== TASK GOAL ==
Leave the pictures out and retype the lines from the beginning through the line with "tube_obj('hinge_pin', pts, 0.0028, 'wire', dd, 0.007)", both ends included.
------------------------------------------------
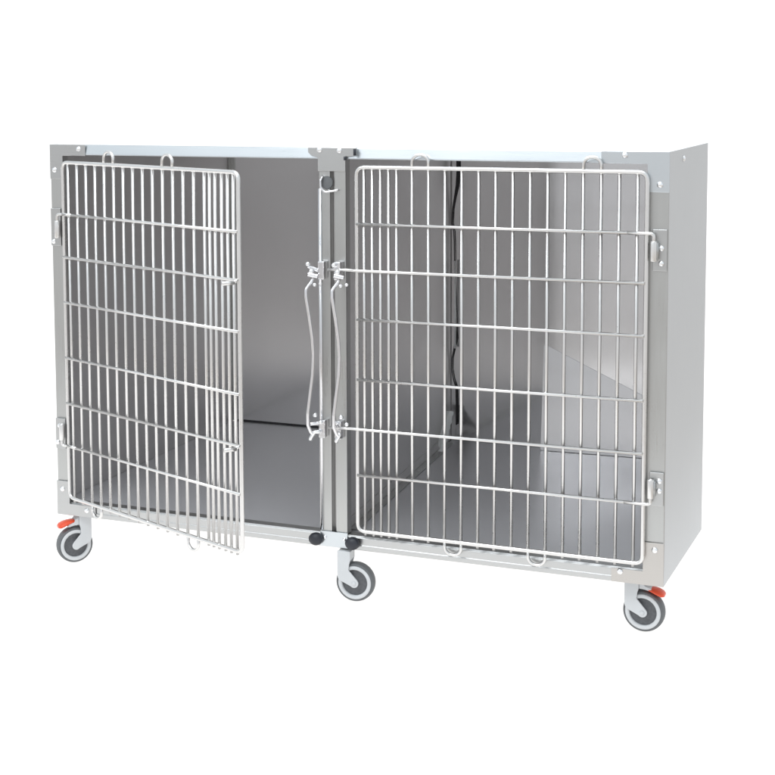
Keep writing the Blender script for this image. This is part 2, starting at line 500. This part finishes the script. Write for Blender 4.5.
# rows that run on into hinges or latches
for z in (ROWS[1], ROWS[4]):
    tube_obj('latch_bar', [(-0.002, -0.0042, z), (-UF-0.004, -0.0042, z-.0005), (-UF-0.012, -0.0085, z+0.0005), (-UF-0.049, -0.0115, z)], 0.0027, 'wire', dr)
    tube_obj('latch_bar', [(0.002, -0.0042, z), (UF-0.006, -0.0042, z), (UF+0.002, -0.006, z+0.0012), (UF+0.001, -0.013, z-0.002)], 0.0027, 'wire', dl)
    tube_obj('latch_bar', [(UF+0.001, -0.0125, z-0.003), (UF-0.004, -0.034, z-0.0025)], 0.0036, 'wire', dl)
# hinge wires at the fixed side of each door (right door mirrored)
for dd, s in ((dr, -1), (dl, 1)):
    for z, up in ((ROWS[0], -1), (ROWS[5], 1)):
        # the pin: out past the frame, then turned into the knuckle
        ca, sa = (1, 0) if s < 0 else (cos(-ANG), sin(-ANG))
        def loc(x, y):      # cage-plane direction into door coordinates
            return (x*ca - y*sa, x*sa + y*ca)
        pts = [(s*0.03, -0.0042, z)]
        for (x, y) in ((0.0, -0.0042), (0.012, -0.004)):
            q = loc(-s*x, y); pts.append((q[0], q[1], z))
        q = loc(-s*0.012, -0.004); pts.append((q[0], q[1], z+up*0.034))
        tube_obj('hinge_pin', pts, 0.0028, 'wire', dd, 0.007)

def hinge_plate(x0, x1, xk, z0, z1, kz0, kz1, riv):
    bm = bmesh.new()
    s = 1 if x1 > 0 else -1
    box(bm, x0, x1, -0.0046, -0.0022, z0, z1)
    o = part('hinge_plate', bm, M['bracket'], 0.0009)
    for (x, z) in riv: rivet(o, x, -0.0046, z, 0.0048)
    bm = bmesh.new()
    lathe(bm, [(0.0030, kz0), (0.0046, kz0), (0.0050, kz0+0.001), (0.0050, kz1-0.001), (0.0046, kz1), (0.0030, kz1)], 'z', (xk, -0.0140, 0), 18, True)
    link('knuckle', bm, M['wire'], o, smooth=True)
    link('knuckle_leaf', BX(min(xk, xk+s*0.007), max(xk, xk+s*0.007), -0.0128, -0.0048, kz0+0.003, kz1-0.003), M['bracket'], o, 0.0006)
XKR = 0.5378 + 0.012; XKL = -0.5378 - 0.012
hinge_plate(0.5460, 0.5690, XKR, 0.512, 0.578, 0.528, 0.560, [(0.5600, 0.548), (0.5600, 0.524)])
hinge_plate(0.5460, 0.5690, XKR, 0.133, 0.188, 0.147, 0.178, [(0.5620, 0.158), (0.5620, 0.174)])
hinge_plate(-0.5695, -0.5480, XKL, 0.512, 0.582, 0.528, 0.560, [(-0.5635, 0.520)])
hinge_plate(-0.5695, -0.5480, XKL, 0.128, 0.186, 0.147, 0.178, [(-0.5600, 0.172), (-0.5650, 0.140)])

# ------------------------------------------------------------------ bow latches on the centre posts
def latch(xo, xp):
    """xo: x of the rod, xp: x of the post it is fixed to"""
    bm = bmesh.new()
    rod = [(xo+0.009, -0.020, 0.480), (xo+0.0075, -0.024, 0.472), (xo+0.0005, -0.034, 0.4585), (xo+0.001, -0.035, 0.446), (xo+0.0055, -0.033, 0.415), (xo+0.010, -0.030, 0.375), (xo+0.0115, -0.029, 0.345), (xo+0.010, -0.030, 0.310), (xo+0.006, -0.032, 0.275), (xo+0.0025, -0.034, 0.243), (xo+0.002, -0.033, 0.222), (xo+0.006, -0.028, 0.207), (xo+0.010, -0.022, 0.203)]
    tube(bm, fillet(rod, 0.01, n=3), 0.0030, False, 10)
    o = part('bow_latch', bm, M['chrome'], smooth=True)
    for zc, sg in ((0.487, 1), (0.216, -1)):
        bm = bmesh.new()
        box(bm, xp-0.0062, xp+0.0062, -0.0185, -0.0004, zc-0.016+sg*.003, zc+0.016+sg*.003)
        c = link('clamp', bm, M['chrome'], o, bevel=0.0022, seg=3)
    # small pivots, pins and ball screws
    def pin(name, a, b, r, caps=True):
        bm = bmesh.new(); tube(bm, [a, b], r, False, 12)
        link(name, bm, M['chrome'], o, bevel=0.0006)
    def ball(x, y, z, r):
        bm = bmesh.new()
        bmesh.ops.create_uvsphere(bm, u_segments=14, v_segments=9, radius=r, matrix=Matrix.Translation((x, y, z)))
        link('screw_head', bm, M['rivet'], o, smooth=True)
    pin('pivot_pin', (xo-0.001, -0.022, 0.497), (xp, -0.012, 0.486), 0.0034)
    pin('pivot_pin', (xo+0.002, -0.030, 0.484), (xo+0.017, -0.022, 0.480), 0.0040)
    ball(xo+0.000, -0.024, 0.501, 0.0042)
    ball(xo+0.013, -0.025, 0.466, 0.0036)
    ball(xo+0.0225, -0.022, 0.468, 0.0034)
    ball(xo+0.0075, -0.026, 0.489, 0.0046)
    pin('pivot_pin', (xo+0.003, -0.026, 0.222), (xp, -0.012, 0.224), 0.0034)
    ball(xo+0.011, -0.022, 0.238, 0.0042)
    ball(xo+0.021, -0.021, 0.226, 0.0038)
    bm = bmesh.new()
    tube(bm, fillet([(xp-0.001, -0.021, 0.209), (xo+0.010, -0.024, 0.2085), (xo+0.004, -0.026, 0.198), (xo+0.0035, -0.0255, 0.194)], 0.004), 0.0034, False, 10)
    link('hook', bm, M['rivet'], o, smooth=True)
latch(-0.0400, -0.0185)
latch(0.0085, 0.0115)

# ------------------------------------------------------------------ casters
WR = 0.0345; WW = 0.020
def make_caster(x, y, rot, brake, trail=0.017, label=None, drop=0.0):
    """local: pivot on z axis, floor at z = 0, wheel trails towards +x, its face looks towards -y"""
    hx = WW/2
    fork = bmesh.new()
    r = 0.0080
    cz = WR
    # cheek outline: broad stem, then a rounded arm reaching the axle
    dirv = Vector((trail+0.010, -0.030)).normalized()
    nrm = Vector((-dirv.y, dirv.x))
    top = ZB - 0.0012
    end = Vector((trail, cz))
    pts = [(-0.013, top), (-0.013, 0.046), (-0.0105, 0.039)]
    a0 = math.atan2(-nrm.y, -nrm.x)
    for k in range(9):
        a = a0 + pi*k/8
        pts.append((end.x + r*cos(a), end.y + r*sin(a)))
    elbow = end + nrm*r - dirv*0.0235
    pts += [(elbow.x, elbow.y), (0.0085, 0.0675), (0.0105, 0.074), (0.0105, top)]
    for (ya, yb) in ((-hx-0.0052, -hx-0.0020), (hx+0.0020, hx+0.0052)):
        prism(fork, pts, 'y', ya, yb)
    box(fork, -0.0129, 0.0104, -hx-0.0021, hx+0.0021, 0.0735, top-0.001)
    if brake:
        crown = [(0.0103, top-0.0015), (0.0103, 0.0735), (0.020, 0.0728), (0.030, 0.0705), (0.0330, 0.0720), (0.0290, 0.0765), (0.020, 0.0790), (0.0150, 0.0850)]
        prism(fork, crown, 'y', -hx-0.0018, hx+0.0018)
    f = link('caster', fork, M['fork'], cage, bevel=0.0011, seg=3)
    f.location = (x, y-RY, 0); f.rotation_euler = (0, 0, rot)
    if label: f['label'] = label
    bm = bmesh.new()
    lathe(bm, [(0.0296, -hx), (0.0318, -hx+0.0003), (0.0334, -hx+0.0020), (0.0342, -hx+0.0050), (WR, -hx+0.0085), (WR, hx-0.0085), (0.0342, hx-0.0050), (0.0334, hx-0.0020), (0.0318, hx-0.0003), (0.0296, hx)], 'y', (trail, 0, WR), 56, True)
    link('tyre', bm, M['tyre'], f, smooth=True)
    bm = bmesh.new()
    lathe(bm, [(0.0226, -hx+0.0016), (0.0233, -hx-0.0010), (0.0288, -hx-0.0012), (0.0299, -hx+0.0006), (0.0299, hx-0.0006), (0.0288, hx+0.0012), (0.0233, hx+0.0010), (0.0226, hx-0.0016)], 'y', (trail, 0, WR), 56, True)
    link('rim', bm, M['rim'], f, smooth=True)
    bm = bmesh.new()
    lathe(bm, [(0, -hx-0.0006), (0.0080, -hx-0.0004), (0.0095, -hx+0.0016), (0.0150, -hx+0.0030), (0.0229, -hx+0.0028), (0.0229, hx-0.0028), (0.0150, hx-0.0030), (0.0095, hx-0.0016), (0.0080, hx+0.0004), (0, hx+0.0006)], 'y', (trail, 0, WR), 40)
    link('hub', bm, M['hub'], f, smooth=False)
    bm = bmesh.new()
    lathe(bm, [(0, -hx-0.0068), (0.0032, -hx-0.0066), (0.0040, -hx-0.0056), (0.0040, -hx-0.0050), (0, -hx-0.0050)], 'y', (trail, 0, WR), 20)
    link('axle_bolt', bm, M['fork'], f, smooth=True)
    if brake:
        # tongue-shaped pedal, wider and drooping towards the tip
        bm = bmesh.new()
        ring = []
        st = [(0.014, 0.0805, 0.0060, 0.0020), (0.021, 0.0800, 0.0085, 0.0030), (0.030, 0.0780, 0.0105, 0.0042), (0.038, 0.0755, 0.0118, 0.0052), (0.0445, 0.0730, 0.0105, 0.0050), (0.0480, 0.0715, 0.0060, 0.0030)]
        st = [(a_+drop*0.35, b_-drop, c_+0.003, d_) for (a_, b_, c_, d_) in st]
        for (px, pz, hw, ht) in st:
            ring.append([bm.verts.new((px, hw*cos(2*pi*k/14), pz + ht*sin(2*pi*k/14))) for k in range(14)])
        for a, b_ in zip(ring, ring[1:]):
            for k in range(14): bm.faces.new([a[k], a[(k+1) % 14], b_[(k+1) % 14], b_[k]])
        bm.faces.new(ring[0]); bm.faces.new(ring[-1])
        link('brake_pedal', bm, M['red'], f, smooth=True)
    return f
def wheel_az(deg): return radians(deg)
make_caster(-0.531, 0.022, pi + radians(48), True, label='braked caster with red brake pedal')
make_caster(0.0185, 0.003, radians(6), False)
make_caster(0.5140, 0.046, radians(-3), True, drop=0.0065, label='braked caster with red brake pedal')

# ------------------------------------------------------------------ light
wd = bpy.data.worlds.new('World')
S.world = wd
wd.use_nodes = True
nt = wd.node_tree
bg = nt.nodes['Background']
tc = nt.nodes.new('ShaderNodeTexCoord')
sep = nt.nodes.new('ShaderNodeSeparateXYZ')
nt.links.new(tc.outputs['Generated'], sep.inputs[0])
ramp = nt.nodes.new('ShaderNodeValToRGB')
e = ramp.color_ramp.elements
e[0].position = 0.34; e[0].color = (0.68, 0.64, 0.59, 1)
e[1].position = 0.66; e[1].color = (0.84, 0.91, 0.96, 1)
e2 = ramp.color_ramp.elements.new(0.46); e2.color = (0.82, 0.83, 0.85, 1)
mp = nt.nodes.new('ShaderNodeMapRange')
mp.inputs['From Min'].default_value = -1
mp.inputs['From Max'].default_value = 1
nt.links.new(sep.outputs['Z'], mp.inputs['Value'])
nt.links.new(mp.outputs['Result'], ramp.inputs['Fac'])
nt.links.new(ramp.outputs['Color'], bg.inputs['Color'])
bg.inputs['Strength'].default_value = 1.0

def area(name, loc, target, size, power, col=(1, 1, 1)):
    l = bpy.data.lights.new(name, 'AREA')
    l.shape = 'RECTANGLE'; l.size, l.size_y = size
    l.energy = power; l.color = col
    o = bpy.data.objects.new(name, l); COL.objects.link(o)
    o.location = loc
    o.rotation_euler = (Vector(target)-Vector(loc)).to_track_quat('-Z', 'Y').to_euler()
    return o
area('key_softbox', (-0.9, -2.2, 2.7), (0, 0.2, 0.4), (1.6, 1.2), 45, (0.95, 0.98, 1.0))
area('top_softbox', (0.2, -0.2, 2.9), (0.1, 0.2, 0.6), (2.0, 1.2), 30, (0.93, 0.97, 1.0))

# ------------------------------------------------------------------ camera
F, CX, CY, YAW, PIT, ROL = 1577.8659, 310.2245, 230.9292, 0.4121, 0.0970, -0.0073
cam = bpy.data.cameras.new('camera')
co = bpy.data.objects.new('camera', cam)
COL.objects.link(co)
f_ = Vector((-sin(YAW)*cos(PIT), cos(YAW)*cos(PIT), -sin(PIT)))
r_ = Vector((cos(YAW), sin(YAW), 0))
u_ = r_.cross(f_)
r2 = r_*cos(ROL) + u_*sin(ROL)
u2 = -r_*sin(ROL) + u_*cos(ROL)
mat = Matrix(((r2.x, u2.x, -f_.x, 1.0428), (r2.y, u2.y, -f_.y, -2.4890), (r2.z, u2.z, -f_.z, 0.8202+ZB), (0, 0, 0, 1)))
co.matrix_world = mat
cam.sensor_width = 36
cam.lens = F/775*36
cam.shift_x = (387.5-CX)/775
cam.shift_y = -(387.5-CY)/775
cam.clip_start = 0.01
cam.clip_end = 100
S.camera = co
S.render.engine = 'CYCLES'
S.cycles.use_denoising = True
S.cycles.max_bounces = 12
S.cycles.glossy_bounces = 8
S.view_settings.view_transform = 'Standard'
S.view_settings.look = 'None'
S.view_settings.exposure = 0.0
S.view_settings.gamma = 1.0
S.render.film_transparent = False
------------------------------------------------
== THE REPLY ==
Keep writing the Blender script for this image. This is part 2, starting at line 500. This part finishes the script. Write for Blender 4.5.
# rows that run on into hinges or latches
for z in (ROWS[1], ROWS[4]):
    tube_obj('latch_bar', [(-0.002, -0.0042, z), (-UF-0.004, -0.0042, z-.0005), (-UF-0.012, -0.0085, z+0.0005), (-UF-0.049, -0.0115, z)], 0.0027, 'wire', dr)
    tube_obj('latch_bar', [(0.002, -0.0042, z), (UF-0.006, -0.0042, z), (UF+0.002, -0.006, z+0.0012), (UF+0.001, -0.013, z-0.002)], 0.0027, 'wire', dl)
    tube_obj('latch_bar', [(UF+0.001, -0.0125, z-0.003), (UF-0.004, -0.034, z-0.0025)], 0.0036, 'wire', dl)
# hinge wires at the fixed side of each door (right door mirrored)
for dd, s in ((dr, -1), (dl, 1)):
    for z, up in ((ROWS[0], -1), (ROWS[5], 1)):
        # the pin: out past the frame, then turned into the knuckle
        ca, sa = (1, 0) if s < 0 else (cos(-ANG), sin(-ANG))
        def loc(x, y):      # cage-plane direction into door coordinates
            return (x*ca - y*sa, x*sa + y*ca)
        pts = [(s*0.03, -0.0042, z)]
        for (x, y) in ((0.0, -0.0042), (0.012, -0.004)):
            q = loc(-s*x, y); pts.append((q[0], q[1], z))
        q = loc(-s*0.012, -0.004); pts.append((q[0], q[1], z+up*0.034))
        tube_obj('hinge_pin', pts, 0.0028, 'wire', dd, 0.007)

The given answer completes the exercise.